Tem uma cruz ao peito e, na carteira, ao lado do retrato dos netos, guarda a imagem de Nossa Senhora. Adelaide está à beira de fazer 65 anos e é prostituta. Não tem à vista os estereótipos associados à profissão. Veste como se tivesse acabado de sair da missa, calça uns cândidos sapatinhos rasos, não tem vestígios de maquilhagem. Uns metros mais à frente, Mimi é a imagem da exuberância. Botas cor-de-rosa, calças de ganga sufocando as carnes, lábios vermelhos. Em comum têm pouco mais que o trabalho e a proximidade das idades. Mimi tem 60 anos.
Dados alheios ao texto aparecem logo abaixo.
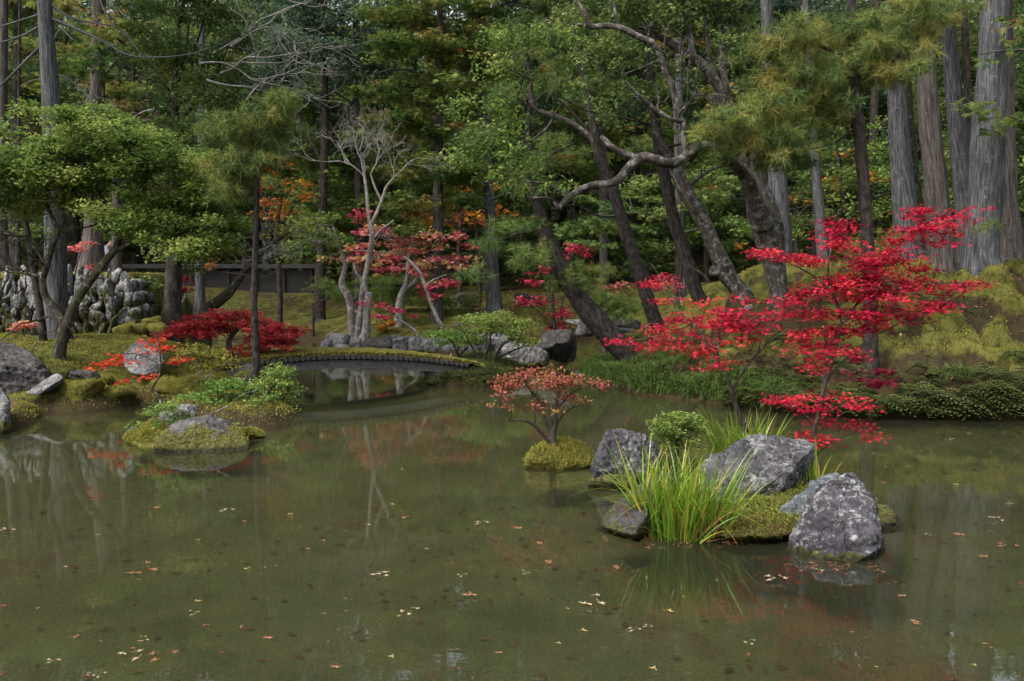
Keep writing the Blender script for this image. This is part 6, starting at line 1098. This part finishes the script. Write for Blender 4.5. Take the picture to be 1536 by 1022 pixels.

A Praça da Figueira é um posto conhecido de trabalhadoras do sexo com idades maduras. Algumas mantêm o corpo cuidado e usam roupas provocantes. Mas a maioria, não. Adelaide, não. A viuvez ainda se revela no saia-casaco preto, a tristeza que tem sido a sua vida desenrola-se como um novelo logo na primeira conversa. "Vim para a vida aos trinta anos. Era empregada de limpeza, ganhava mal, tinha três filhos, e uma vizinha falou-me nisto. Que se ganhava bem, que não custava assim tanto." E custou? "Oh! Das primeiras vezes fartei-me de chorar. Depois... acostumei-me." E hoje? "Hoje é como comer pão com manteiga."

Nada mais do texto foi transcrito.